A ben guardare il tracollo climatico, se non si riduce drasticamente il consumo di energia e in particolare quella da combustibili fossili, arriverà ben prima di qualsiasi concreto reattore a fusione ma, in compenso, il mito della fusione potrebbe servire da alibi per non cambiare nulla nelle strutture di una economia profondamente insostenibile oltre che iniqua. Il ritornello è sempre lo stesso: la ricerca della fonte dell’infinita energia pulita (rilanciata anche questa volta dai titoli di stampa) che finalmente consentirà di alimentare la crescita perpetua senza effetti collaterali.

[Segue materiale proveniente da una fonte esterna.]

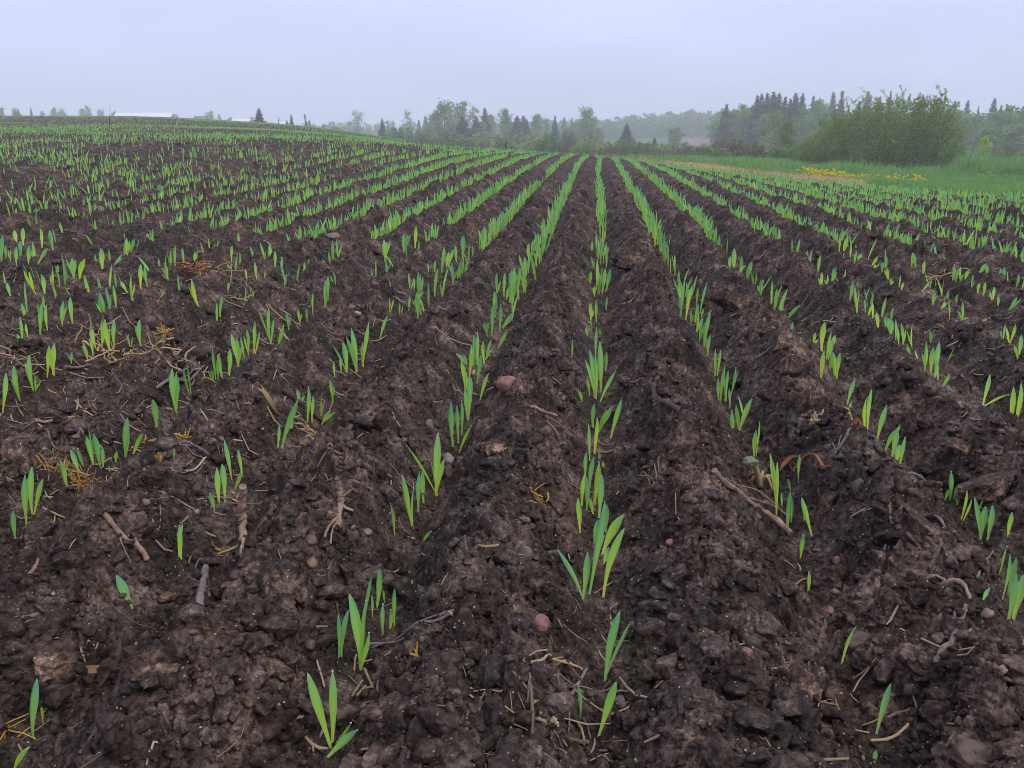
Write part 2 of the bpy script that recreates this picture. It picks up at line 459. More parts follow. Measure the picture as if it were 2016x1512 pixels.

Ma ci sono, ahimè, alcuni però: a) la fusione non è comunque una fonte illimitata (fattore limitante: il litio 6 da cui si ricaverebbe il trizio, che, essendo radioattivo con un tempo di dimezzamento di 12,3 anni, non si trova nelle miniere o negli oceani); b) i neutroni prodotti dalla fusione inducono radioattività nei materiali che li assorbono, il che vuol dire che la struttura stessa del reattore diviene radioattiva e quando dovrà essere dismessa andrà trattata come una scoria anche se per tempi più brevi di quelle della fissione; c) comunque solo circa un terzo del calore prodotto dalla fusione diverrebbe energia elettrica, mentre il resto dovrebbe essere smaltino nell’ambiente (come avviene in tutte le grandi centrali termiche). E c’è poi ancora il fatto che l’innocuo elio (prodotto dalla fusione e anche dal trattamento che porta dal litio al trizio) si accumulerebbe in atmosfera; oggi ce n’è circa 5 parti per milione (ppm): per la CO2 sono oltre 400. Non è peregrino pensare che se dal valore attuale si passasse progressivamente alle decine di ppm le proprietà generali dell’atmosfera ne risentirebbero impattando una volta di più sul clima.
Ma cosa non si farebbe per (illudersi di) cambiar tutto senza dover cambiar nulla.